[Scripts that build scenes]
* * *

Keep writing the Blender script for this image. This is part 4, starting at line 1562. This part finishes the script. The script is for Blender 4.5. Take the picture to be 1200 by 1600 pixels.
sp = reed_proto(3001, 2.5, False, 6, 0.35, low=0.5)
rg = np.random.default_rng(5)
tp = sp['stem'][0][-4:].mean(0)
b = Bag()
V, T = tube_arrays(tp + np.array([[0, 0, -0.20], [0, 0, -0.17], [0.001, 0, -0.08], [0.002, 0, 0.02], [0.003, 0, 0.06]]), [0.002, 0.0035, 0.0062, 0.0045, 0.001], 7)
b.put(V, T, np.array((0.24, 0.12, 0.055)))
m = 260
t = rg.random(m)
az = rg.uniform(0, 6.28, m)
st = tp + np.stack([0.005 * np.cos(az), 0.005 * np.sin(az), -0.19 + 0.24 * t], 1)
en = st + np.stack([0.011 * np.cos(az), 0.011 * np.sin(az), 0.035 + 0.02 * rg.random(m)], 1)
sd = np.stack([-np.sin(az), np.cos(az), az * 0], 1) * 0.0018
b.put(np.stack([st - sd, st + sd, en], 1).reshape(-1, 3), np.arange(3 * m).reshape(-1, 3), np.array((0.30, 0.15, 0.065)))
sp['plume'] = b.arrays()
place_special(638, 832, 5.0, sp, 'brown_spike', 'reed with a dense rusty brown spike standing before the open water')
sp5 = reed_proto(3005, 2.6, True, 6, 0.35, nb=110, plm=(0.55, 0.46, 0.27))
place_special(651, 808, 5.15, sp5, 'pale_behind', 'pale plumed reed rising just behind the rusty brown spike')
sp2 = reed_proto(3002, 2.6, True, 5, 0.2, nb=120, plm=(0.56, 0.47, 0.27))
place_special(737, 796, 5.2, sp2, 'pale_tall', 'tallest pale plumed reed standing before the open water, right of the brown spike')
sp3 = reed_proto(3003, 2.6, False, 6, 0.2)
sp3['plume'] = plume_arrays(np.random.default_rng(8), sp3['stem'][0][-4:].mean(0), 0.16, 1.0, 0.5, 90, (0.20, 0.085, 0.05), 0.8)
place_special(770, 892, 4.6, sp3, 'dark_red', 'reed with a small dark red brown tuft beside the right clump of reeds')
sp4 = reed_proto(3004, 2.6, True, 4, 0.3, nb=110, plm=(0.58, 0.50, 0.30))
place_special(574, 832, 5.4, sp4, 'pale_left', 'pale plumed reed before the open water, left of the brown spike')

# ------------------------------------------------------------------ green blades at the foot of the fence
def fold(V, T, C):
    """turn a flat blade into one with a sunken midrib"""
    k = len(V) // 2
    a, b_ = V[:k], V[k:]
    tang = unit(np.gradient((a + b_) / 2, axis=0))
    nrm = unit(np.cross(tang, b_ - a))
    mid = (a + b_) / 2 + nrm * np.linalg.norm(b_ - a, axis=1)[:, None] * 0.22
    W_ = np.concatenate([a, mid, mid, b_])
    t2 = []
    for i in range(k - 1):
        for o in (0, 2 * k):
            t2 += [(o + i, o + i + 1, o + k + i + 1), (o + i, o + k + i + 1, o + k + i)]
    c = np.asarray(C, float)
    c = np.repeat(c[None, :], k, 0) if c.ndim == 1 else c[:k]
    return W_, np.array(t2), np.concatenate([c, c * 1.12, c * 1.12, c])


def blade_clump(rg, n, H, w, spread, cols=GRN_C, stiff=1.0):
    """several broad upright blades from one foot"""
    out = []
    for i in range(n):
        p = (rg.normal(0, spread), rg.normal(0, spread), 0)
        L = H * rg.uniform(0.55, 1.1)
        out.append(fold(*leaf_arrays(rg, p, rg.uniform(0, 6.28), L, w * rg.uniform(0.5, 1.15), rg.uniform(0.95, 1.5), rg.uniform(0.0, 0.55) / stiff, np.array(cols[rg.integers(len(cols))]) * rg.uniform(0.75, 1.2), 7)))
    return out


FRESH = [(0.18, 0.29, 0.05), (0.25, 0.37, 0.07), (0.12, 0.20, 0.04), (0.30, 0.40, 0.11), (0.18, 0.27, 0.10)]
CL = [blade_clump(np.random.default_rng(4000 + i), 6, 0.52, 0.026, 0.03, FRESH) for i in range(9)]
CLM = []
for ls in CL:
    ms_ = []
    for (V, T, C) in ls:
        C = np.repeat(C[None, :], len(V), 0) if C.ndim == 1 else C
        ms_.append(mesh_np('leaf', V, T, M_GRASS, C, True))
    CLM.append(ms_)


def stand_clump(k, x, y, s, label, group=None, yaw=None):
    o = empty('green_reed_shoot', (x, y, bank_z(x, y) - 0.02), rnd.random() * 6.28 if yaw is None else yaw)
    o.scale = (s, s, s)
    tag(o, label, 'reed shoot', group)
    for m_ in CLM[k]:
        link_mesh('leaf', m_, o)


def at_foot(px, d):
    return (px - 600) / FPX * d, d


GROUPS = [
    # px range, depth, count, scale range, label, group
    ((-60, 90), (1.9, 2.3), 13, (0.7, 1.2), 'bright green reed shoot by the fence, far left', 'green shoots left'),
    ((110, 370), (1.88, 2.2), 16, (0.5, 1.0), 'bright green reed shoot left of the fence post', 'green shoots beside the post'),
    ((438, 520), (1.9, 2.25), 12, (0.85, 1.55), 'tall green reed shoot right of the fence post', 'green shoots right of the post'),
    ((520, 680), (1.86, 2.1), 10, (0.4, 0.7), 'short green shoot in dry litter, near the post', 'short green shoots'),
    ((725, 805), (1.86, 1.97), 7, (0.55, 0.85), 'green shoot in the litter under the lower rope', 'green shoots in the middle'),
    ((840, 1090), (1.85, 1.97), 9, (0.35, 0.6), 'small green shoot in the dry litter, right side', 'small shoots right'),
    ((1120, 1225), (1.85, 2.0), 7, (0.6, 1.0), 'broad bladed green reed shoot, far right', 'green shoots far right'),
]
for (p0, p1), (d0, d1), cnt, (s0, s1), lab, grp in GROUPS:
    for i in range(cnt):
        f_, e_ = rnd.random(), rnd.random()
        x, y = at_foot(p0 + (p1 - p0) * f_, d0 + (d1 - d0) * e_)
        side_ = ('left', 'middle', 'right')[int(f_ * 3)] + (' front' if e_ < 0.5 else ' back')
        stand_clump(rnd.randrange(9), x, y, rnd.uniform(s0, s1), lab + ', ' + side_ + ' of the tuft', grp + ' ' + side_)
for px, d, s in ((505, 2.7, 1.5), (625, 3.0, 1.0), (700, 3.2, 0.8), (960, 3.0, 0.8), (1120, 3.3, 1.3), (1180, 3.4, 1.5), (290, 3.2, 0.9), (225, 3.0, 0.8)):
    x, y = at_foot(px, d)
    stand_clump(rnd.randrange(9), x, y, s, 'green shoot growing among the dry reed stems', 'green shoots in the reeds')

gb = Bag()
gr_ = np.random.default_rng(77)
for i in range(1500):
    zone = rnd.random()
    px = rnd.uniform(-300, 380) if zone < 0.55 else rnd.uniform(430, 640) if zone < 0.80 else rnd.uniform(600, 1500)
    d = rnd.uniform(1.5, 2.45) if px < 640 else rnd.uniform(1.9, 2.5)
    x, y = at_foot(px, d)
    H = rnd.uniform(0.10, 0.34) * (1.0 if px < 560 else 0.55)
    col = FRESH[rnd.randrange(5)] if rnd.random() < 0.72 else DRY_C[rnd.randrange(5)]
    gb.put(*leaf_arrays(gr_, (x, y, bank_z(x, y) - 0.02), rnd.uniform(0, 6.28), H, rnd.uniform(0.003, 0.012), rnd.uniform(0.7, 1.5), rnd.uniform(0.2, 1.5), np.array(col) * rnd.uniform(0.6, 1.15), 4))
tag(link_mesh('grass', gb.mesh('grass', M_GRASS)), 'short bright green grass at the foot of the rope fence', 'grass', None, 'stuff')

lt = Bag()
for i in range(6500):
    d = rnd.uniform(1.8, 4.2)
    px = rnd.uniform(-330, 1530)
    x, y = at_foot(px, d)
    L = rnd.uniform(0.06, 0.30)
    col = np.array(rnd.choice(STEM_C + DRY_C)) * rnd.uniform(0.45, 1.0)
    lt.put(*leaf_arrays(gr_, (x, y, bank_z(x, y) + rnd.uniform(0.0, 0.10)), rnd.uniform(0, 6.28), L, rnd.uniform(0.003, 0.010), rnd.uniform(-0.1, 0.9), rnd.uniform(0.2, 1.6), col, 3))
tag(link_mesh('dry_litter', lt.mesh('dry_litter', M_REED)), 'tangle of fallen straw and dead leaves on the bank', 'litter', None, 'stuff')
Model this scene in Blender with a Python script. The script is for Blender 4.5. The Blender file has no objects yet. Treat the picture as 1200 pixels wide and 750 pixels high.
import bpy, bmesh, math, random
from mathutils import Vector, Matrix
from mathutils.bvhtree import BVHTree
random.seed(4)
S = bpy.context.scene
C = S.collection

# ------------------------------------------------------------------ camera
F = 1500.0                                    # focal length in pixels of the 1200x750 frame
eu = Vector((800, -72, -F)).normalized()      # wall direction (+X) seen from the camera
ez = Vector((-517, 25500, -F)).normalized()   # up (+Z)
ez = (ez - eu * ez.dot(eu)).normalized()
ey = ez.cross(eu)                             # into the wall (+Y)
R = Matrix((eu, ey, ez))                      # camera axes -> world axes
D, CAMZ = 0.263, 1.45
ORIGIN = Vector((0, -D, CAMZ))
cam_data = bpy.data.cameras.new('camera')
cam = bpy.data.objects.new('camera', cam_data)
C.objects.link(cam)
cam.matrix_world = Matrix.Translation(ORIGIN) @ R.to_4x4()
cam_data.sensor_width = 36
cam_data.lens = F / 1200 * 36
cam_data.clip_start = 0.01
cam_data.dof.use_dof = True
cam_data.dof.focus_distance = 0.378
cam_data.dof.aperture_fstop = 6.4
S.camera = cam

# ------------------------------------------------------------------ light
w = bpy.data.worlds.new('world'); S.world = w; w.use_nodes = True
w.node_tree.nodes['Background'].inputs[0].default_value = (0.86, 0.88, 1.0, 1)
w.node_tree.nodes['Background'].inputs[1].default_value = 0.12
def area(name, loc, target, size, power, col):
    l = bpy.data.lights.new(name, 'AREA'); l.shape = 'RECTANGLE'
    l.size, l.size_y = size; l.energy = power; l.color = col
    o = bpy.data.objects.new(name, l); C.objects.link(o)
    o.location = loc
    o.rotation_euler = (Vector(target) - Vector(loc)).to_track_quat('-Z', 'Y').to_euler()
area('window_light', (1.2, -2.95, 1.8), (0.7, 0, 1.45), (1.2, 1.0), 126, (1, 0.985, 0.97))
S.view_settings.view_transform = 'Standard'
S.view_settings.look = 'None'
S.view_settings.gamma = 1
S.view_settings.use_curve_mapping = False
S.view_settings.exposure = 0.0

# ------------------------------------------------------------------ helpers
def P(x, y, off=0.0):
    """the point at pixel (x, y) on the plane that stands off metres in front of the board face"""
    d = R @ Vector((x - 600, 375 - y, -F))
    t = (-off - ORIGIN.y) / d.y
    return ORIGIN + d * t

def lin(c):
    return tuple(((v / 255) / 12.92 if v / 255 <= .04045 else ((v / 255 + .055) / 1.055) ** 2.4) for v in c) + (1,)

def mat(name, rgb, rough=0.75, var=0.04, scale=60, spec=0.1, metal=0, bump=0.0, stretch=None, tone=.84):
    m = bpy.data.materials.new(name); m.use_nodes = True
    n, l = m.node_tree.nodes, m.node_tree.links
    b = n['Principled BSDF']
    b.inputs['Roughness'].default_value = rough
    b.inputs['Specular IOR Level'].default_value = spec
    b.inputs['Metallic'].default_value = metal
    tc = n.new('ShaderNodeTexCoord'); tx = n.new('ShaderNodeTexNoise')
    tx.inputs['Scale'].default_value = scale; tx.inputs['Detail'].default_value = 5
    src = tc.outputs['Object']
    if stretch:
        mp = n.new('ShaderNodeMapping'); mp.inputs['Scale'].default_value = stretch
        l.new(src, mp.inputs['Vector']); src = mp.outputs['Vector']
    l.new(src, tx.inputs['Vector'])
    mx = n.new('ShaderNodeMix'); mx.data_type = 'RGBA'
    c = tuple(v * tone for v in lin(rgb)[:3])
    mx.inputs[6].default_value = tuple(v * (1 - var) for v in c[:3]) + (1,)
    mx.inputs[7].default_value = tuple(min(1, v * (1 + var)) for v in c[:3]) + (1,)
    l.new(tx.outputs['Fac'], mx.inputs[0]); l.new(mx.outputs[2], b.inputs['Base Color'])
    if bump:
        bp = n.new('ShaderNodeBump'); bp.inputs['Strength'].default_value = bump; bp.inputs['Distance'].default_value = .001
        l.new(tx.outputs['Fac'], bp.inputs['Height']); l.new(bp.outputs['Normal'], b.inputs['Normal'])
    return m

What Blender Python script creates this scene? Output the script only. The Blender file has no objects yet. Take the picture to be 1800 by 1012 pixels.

* * *

### [DIRECTIONS]
Where a line of the data holds "Python", show that line.

### [THE SOLUTION]
Model this scene in Blender with a Python script. The script is for Blender 4.5. The Blender file has no objects yet. Treat the picture as 1200 pixels wide and 750 pixels high.
What Blender Python script creates this scene? Output the script only. The Blender file has no objects yet. Take the picture to be 1800 by 1012 pixels.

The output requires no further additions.